The buyer is in the market for floating-rate debt with a term of 5-7 years. JLL is pitching the assignment to lenders, while also advising the Ares partnership on the sale.

The deal would be New Orleans’ largest-ever hotel trade, far exceeding the $121 million record set in 2017. When the Hyatt Regency went on the block about three months ago, the expectation was that it could fetch as much as $425 million.

The hotel’s recent history is viewed as a dramatic comeback story. The property was damaged significantly by Hurricane Katrina in 2005 and was shuttered months later. Then-owner Strategic Hotels & Resorts of Chicago sold it in 2008 for just $32 million. The buyer was a partnership between AREA Property of New York and investor Christopher Robertson, who operates local firm Poydras Properties.

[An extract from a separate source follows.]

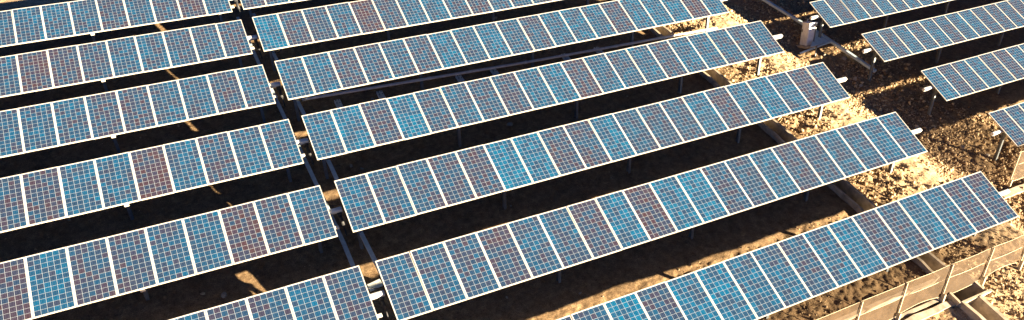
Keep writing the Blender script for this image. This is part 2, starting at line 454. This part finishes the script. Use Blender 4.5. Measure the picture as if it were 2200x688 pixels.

The AREA team conducted a comprehensive renovation of the 32-story building, at a cost of some $275 million, and reopened it in 2011. The upgrades doubled the property’s meeting and event space to 200,000 square feet, the most in the city. That includes a 50,000-sf exhibit hall. There’s also a mix of restaurants, a rooftop saltwater pool and a fitness center.

New York-based Ares Management assumed control when it bought AREA in 2013. In 2016, it refinanced the hotel with a $290 million debt package consisting of a $250 million senior mortgage from a group of banks led by Wells Fargo and a $40 million mezzanine loan from Square Mile Capital.

Financials for the Hyatt Regency were unavailable. On average, upper-upscale hotels in New Orleans were 76.9% occupied last year, up from 75.4% in 2017, according to STR. Room rates grew 1.5%, to an average of $175.16. That lifted average per-room revenue by 3.6%, to $134.77.

The hotel is at 601 Loyola Avenue in the Central Business District. It’s connected to the Superdome and several surrounding office towers, about a mile from the city’s French Quarter.